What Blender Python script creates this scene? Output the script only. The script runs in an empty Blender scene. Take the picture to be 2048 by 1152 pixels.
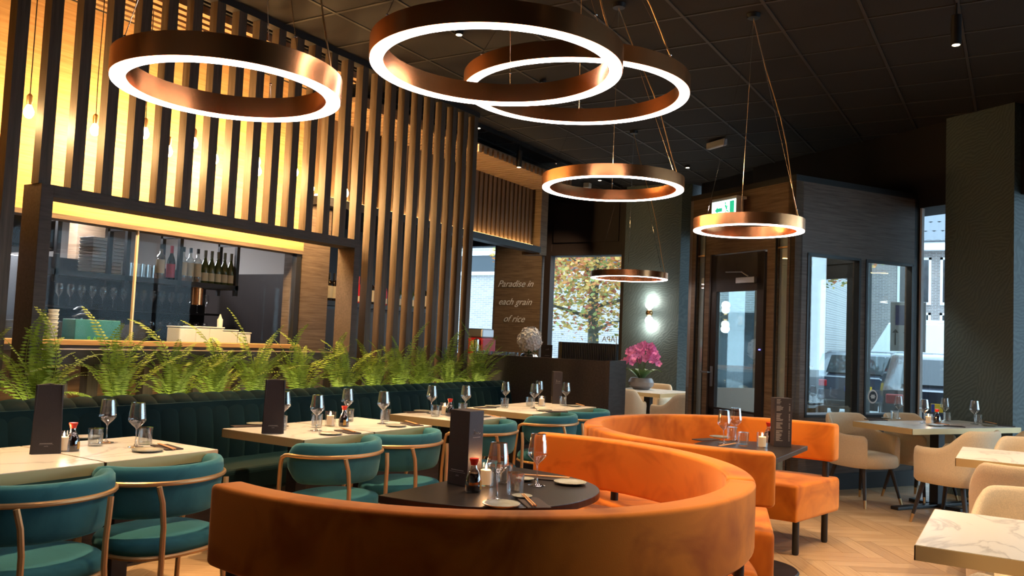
import bpy, bmesh, math, random
from mathutils import Vector, Matrix
random.seed(7)
PI = math.pi
scn = bpy.context.scene
col = scn.collection
rad = math.radians

# ------------------------------------------------------------------ camera
CAMH = 1.375
FPX = 1665.0
yaw, pitch, roll = rad(31.37), rad(3.45), rad(2.45)
fw = Vector((math.cos(yaw)*math.cos(pitch), math.sin(yaw)*math.cos(pitch), math.sin(pitch)))
rt = Vector((math.sin(yaw), -math.cos(yaw), 0))
up = rt.cross(fw)
r2 = rt*math.cos(roll)+up*math.sin(roll)
u2 = up*math.cos(roll)-rt*math.sin(roll)
cam_d = bpy.data.cameras.new('camera'); cam = bpy.data.objects.new('camera', cam_d); col.objects.link(cam)
cam.matrix_world = Matrix(((r2.x, u2.x, -fw.x, 0), (r2.y, u2.y, -fw.y, 0), (r2.z, u2.z, -fw.z, CAMH), (0, 0, 0, 1)))
cam_d.sensor_width = 36; cam_d.lens = 36*FPX/2048; cam_d.clip_start = .05; cam_d.clip_end = 300
scn.camera = cam

# ------------------------------------------------------------------ sky and exposure
w = bpy.data.worlds.new('sky'); scn.world = w; w.use_nodes = True
bg = w.node_tree.nodes['Background']
bg.inputs['Color'].default_value = (.60, .80, 1.0, 1)
bg.inputs['Strength'].default_value = 5.5
scn.view_settings.view_transform = 'Standard'
scn.view_settings.look = 'None'
scn.view_settings.gamma = 1
scn.view_settings.use_curve_mapping = False
scn.view_settings.exposure = 0.25
cy = scn.cycles
cy.max_bounces = 8; cy.diffuse_bounces = 4; cy.glossy_bounces = 4; cy.transmission_bounces = 6; cy.transparent_max_bounces = 24
cy.sample_clamp_indirect = 4.0; cy.caustics_reflective = False; cy.caustics_refractive = False
cy.use_denoising = True
SPOTS, BULBS = [], []

# ------------------------------------------------------------------ helpers
def at(x, y, z):                                     # pixel of the photograph to a point on the level z
    d = fw + r2*((x-1024)/FPX) - u2*((y-576)/FPX)
    s = (z-CAMH)/d.z
    return Vector((d.x*s, d.y*s, z))
def at_y(x, y, Y):
    d = fw + r2*((x-1024)/FPX) - u2*((y-576)/FPX)
    return Vector((d.x*Y/d.y, Y, CAMH+d.z*Y/d.y))
def at_x(x, y, X):
    d = fw + r2*((x-1024)/FPX) - u2*((y-576)/FPX)
    return Vector((X, d.y*X/d.x, CAMH+d.z*X/d.x))

class G:
    def __init__(s): s.v = []; s.f = []
    def add(s, vs, fs, M=None):
        o = len(s.v)
        s.v += [tuple(M @ Vector(p)) for p in vs] if M is not None else [tuple(p) for p in vs]
        s.f += [tuple(i+o for i in f) for f in fs]
        return s
    def box(s, x0, x1, y0, y1, z0, z1, M=None):
        vs = [(x0,y0,z0),(x1,y0,z0),(x1,y1,z0),(x0,y1,z0),(x0,y0,z1),(x1,y0,z1),(x1,y1,z1),(x0,y1,z1)]
        return s.add(vs, [(0,3,2,1),(4,5,6,7),(0,1,5,4),(1,2,6,5),(2,3,7,6),(3,0,4,7)], M)
    def prism(s, poly, z0, z1, M=None):
        n = len(poly)
        vs = [(x,y,z0) for x,y in poly]+[(x,y,z1) for x,y in poly]
        fs = [tuple(range(n))[::-1], tuple(range(n,2*n))]+[(i,(i+1)%n,n+(i+1)%n,n+i) for i in range(n)]
        return s.add(vs, fs, M)
    def lathe(s, prof, n=24, M=None, closed=False):
        m = len(prof); vs = []; fs = []
        for r,z in prof:
            for k in range(n):
                a = 2*PI*k/n; vs.append((r*math.cos(a), r*math.sin(a), z))
        rng = m if closed else m-1
        for i in range(rng):
            j = (i+1) % m
            for k in range(n):
                k2 = (k+1) % n; fs.append((i*n+k, i*n+k2, j*n+k2, j*n+k))
        if not closed:
            if prof[0][0] > 1e-6: fs.append(tuple(range(n))[::-1])
            if prof[-1][0] > 1e-6: fs.append(tuple((m-1)*n+k for k in range(n)))
        return s.add(vs, fs, M)
    def tube(s, path, r, n=8, closed=False, M=None):
        P = [Vector(p) for p in path]; m = len(P); vs = []; fs = []
        rs = r if isinstance(r, (list, tuple)) else [r]*m
        nrm = None
        for i, p in enumerate(P):
            if closed: t = P[(i+1) % m]-P[i-1]
            else: t = P[min(i+1, m-1)]-P[max(i-1, 0)]
            t.normalize()
            if nrm is None:
                nrm = t.orthogonal().normalized()
            nrm = (nrm - t*nrm.dot(t)).normalized()
            b = t.cross(nrm)
            for k in range(n):
                a = 2*PI*k/n; vs.append(p+(nrm*math.cos(a)+b*math.sin(a))*rs[i])
        for i in range(m if closed else m-1):
            j = (i+1) % m
            for k in range(n):
                k2 = (k+1) % n; fs.append((i*n+k, i*n+k2, j*n+k2, j*n+k))
        if not closed:
            fs += [tuple(range(n))[::-1], tuple((m-1)*n+k for k in range(n))]
        return s.add(vs, fs, M)
    def loft(s, rings, closed_path=False, cap=True, M=None):   # rings: list of equal loops
        n = len(rings[0]); m = len(rings); vs = [p for r in rings for p in r]; fs = []
        for i in range(m if closed_path else m-1):
            j = (i+1) % m
            for k in range(n):
                k2 = (k+1) % n; fs.append((i*n+k, i*n+k2, j*n+k2, j*n+k))
        if cap and not closed_path:
            fs += [tuple(range(n))[::-1], tuple((m-1)*n+k for k in range(n))]
        return s.add(vs, fs, M)
    def grid(s, fn, nu, nv, M=None, flip=False):
        vs = [fn(i/nu, j/nv) for i in range(nu+1) for j in range(nv+1)]
        fs = []
        for i in range(nu):
            for j in range(nv):
                a = i*(nv+1)+j; q = (a, a+nv+1, a+nv+2, a+1)
                fs.append(q[::-1] if flip else q)
        return s.add(vs, fs, M)
    def sphere(s, c, r, nu=12, nv=8, sc=(1,1,1)):
        M = Matrix.Translation(Vector(c)) @ Matrix.Diagonal(Vector((sc[0],sc[1],sc[2],1)))
        return s.lathe([(max(r*math.sin(PI*i/nv), 0), -r*math.cos(PI*i/nv)) for i in range(nv+1)], nu, M)
    def obj(s, name, mat, parent=None, smooth=False, bev=0, sub=0, seg=2, ang=35):
        me = bpy.data.meshes.new(name); me.from_pydata(s.v, [], s.f)
        bm = bmesh.new(); bm.from_mesh(me)
        bmesh.ops.remove_doubles(bm, verts=bm.verts, dist=1e-6)
        bmesh.ops.recalc_face_normals(bm, faces=bm.faces); bm.to_mesh(me); bm.free()
        me.materials.append(mat)
        o = bpy.data.objects.new(name, me); col.objects.link(o)
        if parent is not None: o.parent = parent
        if smooth:
            me.polygons.foreach_set('use_smooth', [True]*len(me.polygons))
            me.set_sharp_from_angle(angle=rad(ang))
        if bev:
            m = o.modifiers.new('bevel', 'BEVEL'); m.width = bev; m.segments = seg; m.limit_method = 'ANGLE'; m.angle_limit = rad(40)
        if sub:
            m = o.modifiers.new('sub', 'SUBSURF'); m.levels = sub; m.render_levels = sub
        return o

def link_mesh(name, me, parent=None, loc=(0,0,0), rotz=0):
    o = bpy.data.objects.new(name, me); col.objects.link(o); o.location = loc; o.rotation_euler = (0,0,rotz)
    if parent is not None: o.parent = parent
    return o
def empty(name, loc=(0,0,0), rz=0):
    o = bpy.data.objects.new(name, None); col.objects.link(o); o.location = loc; o.rotation_euler = (0,0,rz); o.empty_display_size = .1
    return o
def tag(o, label=None, cat=None, group=None, kind=None):
    if label: o['label'] = label
    if cat: o['category'] = cat
    if group: o['group'] = group
    if kind: o['kind'] = kind
    return o
def S(o, label=None): return tag(o, label=label, kind='structure')
def copy_tree(o, parent=None):
    c = o.copy(); col.objects.link(c)
    c.parent = parent
    for ch in o.children: copy_tree(ch, c)
    return c
CACHE = {}
def place(key, loc, rz, label, cat, group=None):
    """first use builds the thing, later uses copy it with its parts"""
    if key not in CACHE:
        o = BUILD[key](); CACHE[key] = o
    else:
        o = copy_tree(CACHE[key])
        for k in ('label', 'category', 'group', 'kind'):
            if k in o: del o[k]
    o.location = loc; o.rotation_euler = (0, 0, rz)
    return tag(o, label, cat, group)
def T(x=0, y=0, z=0, rz=0, rx=0, ry=0):
    return Matrix.Translation((x,y,z)) @ Matrix.Rotation(rz,4,'Z') @ Matrix.Rotation(ry,4,'Y') @ Matrix.Rotation(rx,4,'X')

# ------------------------------------------------------------------ materials
def nt(name):
    m = bpy.data.materials.new(name); m.use_nodes = True
    return m, m.node_tree, m.node_tree.nodes['Principled BSDF']
def mat(name, c, rough=.5, metal=0, spec=None, sheen=0, noise=0, scale=20, bump=0, bscale=60, stretch=None, coat=0, aniso=None):
    m, t, b = nt(name)
    b.inputs['Base Color'].default_value = (*c, 1); b.inputs['Roughness'].default_value = rough; b.inputs['Metallic'].default_value = metal
    if spec is not None: b.inputs['Specular IOR Level'].default_value = spec
    if coat: b.inputs['Coat Weight'].default_value = coat
    if sheen:
        b.inputs['Sheen Weight'].default_value = sheen; b.inputs['Sheen Roughness'].default_value = .35
        b.inputs['Sheen Tint'].default_value = (min(1,c[0]*2+.1), min(1,c[1]*2+.1), min(1,c[2]*2+.1), 1)
    if noise or bump:
        tc = t.nodes.new('ShaderNodeTexCoord'); mp = t.nodes.new('ShaderNodeMapping'); t.links.new(tc.outputs['Object'], mp.inputs[0])
        if stretch: mp.inputs['Scale'].default_value = stretch
    if noise:
        n = t.nodes.new('ShaderNodeTexNoise'); n.inputs['Scale'].default_value = scale; n.inputs['Detail'].default_value = 5; n.inputs['Roughness'].default_value = .6
        t.links.new(mp.outputs[0], n.inputs['Vector'])
        r = t.nodes.new('ShaderNodeValToRGB')
        r.color_ramp.elements[0].position = .3; r.color_ramp.elements[1].position = .7
        r.color_ramp.elements[0].color = tuple(x*(1-noise) for x in c)+(1,)
        r.color_ramp.elements[1].color = tuple(min(1, x*(1+noise)) for x in c)+(1,)
        t.links.new(n.outputs[0], r.inputs[0]); t.links.new(r.outputs[0], b.inputs['Base Color'])
    if bump:
        n2 = t.nodes.new('ShaderNodeTexNoise'); n2.inputs['Scale'].default_value = bscale; t.links.new(mp.outputs[0], n2.inputs['Vector'])
        bp = t.nodes.new('ShaderNodeBump'); bp.inputs['Strength'].default_value = bump; bp.inputs['Distance'].default_value = .01
        t.links.new(n2.outputs[0], bp.inputs['Height']); t.links.new(bp.outputs[0], b.inputs['Normal'])
    return m
def emit(name, c, s):
    m, t, b = nt(name); b.inputs['Base Color'].default_value = (*c,1); b.inputs['Emission Color'].default_value = (*c,1); b.inputs['Emission Strength'].default_value = s
    return m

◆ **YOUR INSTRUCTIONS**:
Output exactly the span of lines from the top of the listing through the line holding "rad = math.radians", and leave every picture out.

◆ **EXPECTED ANSWER**:
What Blender Python script creates this scene? Output the script only. The script runs in an empty Blender scene. Take the picture to be 2048 by 1152 pixels.
import bpy, bmesh, math, random
from mathutils import Vector, Matrix
random.seed(7)
PI = math.pi
scn = bpy.context.scene
col = scn.collection
rad = math.radians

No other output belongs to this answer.